** start **

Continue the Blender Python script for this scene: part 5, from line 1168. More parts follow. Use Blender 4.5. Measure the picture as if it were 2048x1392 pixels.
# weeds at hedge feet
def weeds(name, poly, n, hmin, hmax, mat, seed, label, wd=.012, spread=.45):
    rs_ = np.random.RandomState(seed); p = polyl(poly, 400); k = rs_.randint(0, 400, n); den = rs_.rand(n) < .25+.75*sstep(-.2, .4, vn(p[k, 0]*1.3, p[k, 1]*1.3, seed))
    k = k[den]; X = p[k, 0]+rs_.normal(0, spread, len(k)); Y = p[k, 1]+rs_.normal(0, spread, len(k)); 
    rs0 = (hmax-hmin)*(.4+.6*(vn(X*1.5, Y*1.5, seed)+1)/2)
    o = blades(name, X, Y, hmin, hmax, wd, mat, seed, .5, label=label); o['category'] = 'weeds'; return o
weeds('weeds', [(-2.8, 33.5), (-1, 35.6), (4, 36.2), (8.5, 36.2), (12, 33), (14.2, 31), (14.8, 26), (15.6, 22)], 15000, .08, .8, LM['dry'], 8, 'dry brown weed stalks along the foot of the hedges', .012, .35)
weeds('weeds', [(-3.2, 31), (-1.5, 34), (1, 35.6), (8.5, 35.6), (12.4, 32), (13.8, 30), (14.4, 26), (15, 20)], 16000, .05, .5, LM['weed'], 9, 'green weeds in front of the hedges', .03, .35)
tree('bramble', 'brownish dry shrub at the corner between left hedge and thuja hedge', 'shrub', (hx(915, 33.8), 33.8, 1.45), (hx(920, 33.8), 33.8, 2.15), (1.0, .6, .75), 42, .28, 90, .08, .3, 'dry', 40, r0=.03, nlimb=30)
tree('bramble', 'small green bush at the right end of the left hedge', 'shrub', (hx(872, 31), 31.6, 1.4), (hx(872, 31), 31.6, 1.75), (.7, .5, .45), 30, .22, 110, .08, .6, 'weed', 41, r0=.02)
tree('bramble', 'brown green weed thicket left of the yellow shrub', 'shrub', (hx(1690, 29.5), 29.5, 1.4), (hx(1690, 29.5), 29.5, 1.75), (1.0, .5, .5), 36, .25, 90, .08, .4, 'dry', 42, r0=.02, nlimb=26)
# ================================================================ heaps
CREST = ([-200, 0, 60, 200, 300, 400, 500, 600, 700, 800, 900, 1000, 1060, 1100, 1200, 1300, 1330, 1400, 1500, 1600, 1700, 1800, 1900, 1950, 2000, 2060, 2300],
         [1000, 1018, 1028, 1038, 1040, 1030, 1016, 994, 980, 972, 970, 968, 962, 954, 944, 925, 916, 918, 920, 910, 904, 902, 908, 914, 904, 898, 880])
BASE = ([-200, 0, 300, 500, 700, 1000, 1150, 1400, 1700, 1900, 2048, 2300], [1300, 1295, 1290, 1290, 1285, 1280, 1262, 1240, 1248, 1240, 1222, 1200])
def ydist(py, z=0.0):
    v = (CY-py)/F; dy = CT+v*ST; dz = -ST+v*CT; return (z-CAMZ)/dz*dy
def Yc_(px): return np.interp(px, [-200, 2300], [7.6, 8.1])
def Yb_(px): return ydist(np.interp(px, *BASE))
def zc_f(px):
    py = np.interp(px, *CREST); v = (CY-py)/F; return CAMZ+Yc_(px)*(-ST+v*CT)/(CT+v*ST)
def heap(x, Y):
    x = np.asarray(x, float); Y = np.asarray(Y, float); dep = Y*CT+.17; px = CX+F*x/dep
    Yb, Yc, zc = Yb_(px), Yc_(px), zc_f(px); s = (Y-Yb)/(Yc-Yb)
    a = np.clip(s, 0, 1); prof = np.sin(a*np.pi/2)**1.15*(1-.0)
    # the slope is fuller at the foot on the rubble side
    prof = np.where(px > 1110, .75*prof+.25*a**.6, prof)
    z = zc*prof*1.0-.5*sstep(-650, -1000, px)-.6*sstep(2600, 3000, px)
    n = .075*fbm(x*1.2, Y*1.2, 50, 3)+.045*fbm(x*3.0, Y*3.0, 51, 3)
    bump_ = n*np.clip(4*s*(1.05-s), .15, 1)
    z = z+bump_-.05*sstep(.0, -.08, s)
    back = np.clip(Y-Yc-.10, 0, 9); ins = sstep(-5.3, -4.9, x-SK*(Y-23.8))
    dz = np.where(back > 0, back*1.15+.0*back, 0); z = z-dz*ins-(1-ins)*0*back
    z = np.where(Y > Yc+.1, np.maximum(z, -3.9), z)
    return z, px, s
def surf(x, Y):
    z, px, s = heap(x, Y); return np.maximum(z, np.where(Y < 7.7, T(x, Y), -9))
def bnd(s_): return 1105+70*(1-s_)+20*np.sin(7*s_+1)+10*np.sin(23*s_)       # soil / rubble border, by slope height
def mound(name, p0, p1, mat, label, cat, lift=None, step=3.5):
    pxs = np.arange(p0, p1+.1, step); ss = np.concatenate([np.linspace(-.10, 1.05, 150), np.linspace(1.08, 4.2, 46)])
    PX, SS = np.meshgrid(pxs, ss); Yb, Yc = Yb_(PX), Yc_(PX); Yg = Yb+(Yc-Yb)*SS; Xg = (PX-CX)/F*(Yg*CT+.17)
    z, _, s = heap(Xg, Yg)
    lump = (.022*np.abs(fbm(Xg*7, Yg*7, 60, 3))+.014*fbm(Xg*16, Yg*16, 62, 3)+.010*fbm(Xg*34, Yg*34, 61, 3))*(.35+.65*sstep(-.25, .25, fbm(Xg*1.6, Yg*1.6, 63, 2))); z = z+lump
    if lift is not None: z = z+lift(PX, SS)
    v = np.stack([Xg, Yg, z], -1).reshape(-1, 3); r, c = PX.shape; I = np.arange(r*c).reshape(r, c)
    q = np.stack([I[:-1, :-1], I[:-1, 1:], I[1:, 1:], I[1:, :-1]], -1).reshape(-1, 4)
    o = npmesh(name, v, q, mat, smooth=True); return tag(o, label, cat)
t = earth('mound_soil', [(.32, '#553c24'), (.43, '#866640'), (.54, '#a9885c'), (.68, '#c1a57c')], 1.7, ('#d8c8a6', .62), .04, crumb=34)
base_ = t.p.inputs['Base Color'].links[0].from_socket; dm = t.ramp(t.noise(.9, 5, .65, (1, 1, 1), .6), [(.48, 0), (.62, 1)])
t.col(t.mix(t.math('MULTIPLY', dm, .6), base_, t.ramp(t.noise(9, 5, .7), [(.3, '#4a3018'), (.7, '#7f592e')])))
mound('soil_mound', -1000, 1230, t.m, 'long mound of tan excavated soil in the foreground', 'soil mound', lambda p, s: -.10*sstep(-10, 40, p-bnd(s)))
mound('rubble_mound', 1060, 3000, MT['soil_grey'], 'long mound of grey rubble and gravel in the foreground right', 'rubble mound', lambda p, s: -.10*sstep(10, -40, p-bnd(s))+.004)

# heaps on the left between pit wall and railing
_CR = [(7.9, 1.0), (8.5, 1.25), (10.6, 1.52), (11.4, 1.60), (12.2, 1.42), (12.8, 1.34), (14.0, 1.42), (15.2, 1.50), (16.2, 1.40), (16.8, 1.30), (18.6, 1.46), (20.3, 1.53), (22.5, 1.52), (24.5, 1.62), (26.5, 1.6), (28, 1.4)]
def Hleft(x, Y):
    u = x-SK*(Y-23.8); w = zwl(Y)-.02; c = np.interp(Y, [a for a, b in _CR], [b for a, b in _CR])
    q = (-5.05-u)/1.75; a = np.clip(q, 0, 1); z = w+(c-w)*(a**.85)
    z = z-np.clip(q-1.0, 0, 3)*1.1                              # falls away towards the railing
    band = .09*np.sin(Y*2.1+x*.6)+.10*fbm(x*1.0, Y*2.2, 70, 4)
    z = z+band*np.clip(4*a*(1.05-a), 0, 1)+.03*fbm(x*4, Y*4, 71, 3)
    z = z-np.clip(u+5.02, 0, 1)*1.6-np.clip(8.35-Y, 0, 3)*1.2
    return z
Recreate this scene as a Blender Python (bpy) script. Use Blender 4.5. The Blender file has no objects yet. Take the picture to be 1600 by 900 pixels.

** end **

Task prompt:
Copy each line of the data above that holds "script".

Output of the task:
Continue the Blender Python script for this scene: part 5, from line 1168. More parts follow. Use Blender 4.5. Measure the picture as if it were 2048x1392 pixels.
Recreate this scene as a Blender Python (bpy) script. Use Blender 4.5. The Blender file has no objects yet. Take the picture to be 1600 by 900 pixels.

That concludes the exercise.